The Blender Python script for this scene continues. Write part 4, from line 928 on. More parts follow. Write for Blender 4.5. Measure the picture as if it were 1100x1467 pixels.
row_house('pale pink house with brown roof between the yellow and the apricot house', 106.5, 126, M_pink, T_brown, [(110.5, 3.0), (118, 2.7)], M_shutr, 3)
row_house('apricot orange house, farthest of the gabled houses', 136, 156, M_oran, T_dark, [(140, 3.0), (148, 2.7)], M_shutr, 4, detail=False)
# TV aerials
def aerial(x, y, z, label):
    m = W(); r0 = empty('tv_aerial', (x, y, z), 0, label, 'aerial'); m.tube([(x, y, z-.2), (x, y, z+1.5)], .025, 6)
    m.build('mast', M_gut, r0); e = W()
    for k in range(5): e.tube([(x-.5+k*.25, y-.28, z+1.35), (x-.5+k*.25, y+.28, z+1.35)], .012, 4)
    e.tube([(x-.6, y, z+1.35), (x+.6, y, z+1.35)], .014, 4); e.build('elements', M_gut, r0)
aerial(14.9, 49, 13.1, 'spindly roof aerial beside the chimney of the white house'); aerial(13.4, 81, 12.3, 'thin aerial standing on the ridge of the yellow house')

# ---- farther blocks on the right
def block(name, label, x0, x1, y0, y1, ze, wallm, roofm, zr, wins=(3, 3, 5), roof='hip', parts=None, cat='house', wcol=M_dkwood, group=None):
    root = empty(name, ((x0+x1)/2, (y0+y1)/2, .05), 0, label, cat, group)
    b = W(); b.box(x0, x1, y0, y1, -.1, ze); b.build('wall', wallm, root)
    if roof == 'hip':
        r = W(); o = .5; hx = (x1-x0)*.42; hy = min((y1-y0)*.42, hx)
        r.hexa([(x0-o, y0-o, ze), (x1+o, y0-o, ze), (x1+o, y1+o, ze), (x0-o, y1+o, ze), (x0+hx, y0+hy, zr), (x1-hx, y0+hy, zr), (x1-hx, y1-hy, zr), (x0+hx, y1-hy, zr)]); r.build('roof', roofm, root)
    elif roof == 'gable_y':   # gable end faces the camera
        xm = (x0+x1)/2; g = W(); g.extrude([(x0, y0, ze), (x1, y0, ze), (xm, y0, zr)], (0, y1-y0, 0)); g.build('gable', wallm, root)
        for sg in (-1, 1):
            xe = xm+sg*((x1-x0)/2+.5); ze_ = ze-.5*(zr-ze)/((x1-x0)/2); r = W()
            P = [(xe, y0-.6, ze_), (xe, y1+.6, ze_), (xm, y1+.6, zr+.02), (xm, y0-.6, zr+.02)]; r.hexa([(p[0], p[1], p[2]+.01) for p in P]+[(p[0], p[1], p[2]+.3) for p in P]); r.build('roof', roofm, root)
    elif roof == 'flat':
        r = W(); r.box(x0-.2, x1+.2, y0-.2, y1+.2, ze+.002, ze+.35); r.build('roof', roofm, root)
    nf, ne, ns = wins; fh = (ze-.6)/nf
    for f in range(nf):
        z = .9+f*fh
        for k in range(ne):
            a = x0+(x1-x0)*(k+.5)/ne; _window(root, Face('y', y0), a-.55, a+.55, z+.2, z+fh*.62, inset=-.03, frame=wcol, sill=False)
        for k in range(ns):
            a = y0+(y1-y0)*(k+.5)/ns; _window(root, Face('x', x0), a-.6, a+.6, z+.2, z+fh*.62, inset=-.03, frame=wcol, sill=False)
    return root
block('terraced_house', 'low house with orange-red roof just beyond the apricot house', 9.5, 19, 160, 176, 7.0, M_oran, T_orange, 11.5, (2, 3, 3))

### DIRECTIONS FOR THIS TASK
Output the full listing without altering anything.

### EXERCISE RESULT
The Blender Python script for this scene continues. Write part 4, from line 928 on. More parts follow. Write for Blender 4.5. Measure the picture as if it were 1100x1467 pixels.
row_house('pale pink house with brown roof between the yellow and the apricot house', 106.5, 126, M_pink, T_brown, [(110.5, 3.0), (118, 2.7)], M_shutr, 3)
row_house('apricot orange house, farthest of the gabled houses', 136, 156, M_oran, T_dark, [(140, 3.0), (148, 2.7)], M_shutr, 4, detail=False)
# TV aerials
def aerial(x, y, z, label):
    m = W(); r0 = empty('tv_aerial', (x, y, z), 0, label, 'aerial'); m.tube([(x, y, z-.2), (x, y, z+1.5)], .025, 6)
    m.build('mast', M_gut, r0); e = W()
    for k in range(5): e.tube([(x-.5+k*.25, y-.28, z+1.35), (x-.5+k*.25, y+.28, z+1.35)], .012, 4)
    e.tube([(x-.6, y, z+1.35), (x+.6, y, z+1.35)], .014, 4); e.build('elements', M_gut, r0)
aerial(14.9, 49, 13.1, 'spindly roof aerial beside the chimney of the white house'); aerial(13.4, 81, 12.3, 'thin aerial standing on the ridge of the yellow house')

# ---- farther blocks on the right
def block(name, label, x0, x1, y0, y1, ze, wallm, roofm, zr, wins=(3, 3, 5), roof='hip', parts=None, cat='house', wcol=M_dkwood, group=None):
    root = empty(name, ((x0+x1)/2, (y0+y1)/2, .05), 0, label, cat, group)
    b = W(); b.box(x0, x1, y0, y1, -.1, ze); b.build('wall', wallm, root)
    if roof == 'hip':
        r = W(); o = .5; hx = (x1-x0)*.42; hy = min((y1-y0)*.42, hx)
        r.hexa([(x0-o, y0-o, ze), (x1+o, y0-o, ze), (x1+o, y1+o, ze), (x0-o, y1+o, ze), (x0+hx, y0+hy, zr), (x1-hx, y0+hy, zr), (x1-hx, y1-hy, zr), (x0+hx, y1-hy, zr)]); r.build('roof', roofm, root)
    elif roof == 'gable_y':   # gable end faces the camera
        xm = (x0+x1)/2; g = W(); g.extrude([(x0, y0, ze), (x1, y0, ze), (xm, y0, zr)], (0, y1-y0, 0)); g.build('gable', wallm, root)
        for sg in (-1, 1):
            xe = xm+sg*((x1-x0)/2+.5); ze_ = ze-.5*(zr-ze)/((x1-x0)/2); r = W()
            P = [(xe, y0-.6, ze_), (xe, y1+.6, ze_), (xm, y1+.6, zr+.02), (xm, y0-.6, zr+.02)]; r.hexa([(p[0], p[1], p[2]+.01) for p in P]+[(p[0], p[1], p[2]+.3) for p in P]); r.build('roof', roofm, root)
    elif roof == 'flat':
        r = W(); r.box(x0-.2, x1+.2, y0-.2, y1+.2, ze+.002, ze+.35); r.build('roof', roofm, root)
    nf, ne, ns = wins; fh = (ze-.6)/nf
    for f in range(nf):
        z = .9+f*fh
        for k in range(ne):
            a = x0+(x1-x0)*(k+.5)/ne; _window(root, Face('y', y0), a-.55, a+.55, z+.2, z+fh*.62, inset=-.03, frame=wcol, sill=False)
        for k in range(ns):
            a = y0+(y1-y0)*(k+.5)/ns; _window(root, Face('x', x0), a-.6, a+.6, z+.2, z+fh*.62, inset=-.03, frame=wcol, sill=False)
    return root
block('terraced_house', 'low house with orange-red roof just beyond the apricot house', 9.5, 19, 160, 176, 7.0, M_oran, T_orange, 11.5, (2, 3, 3))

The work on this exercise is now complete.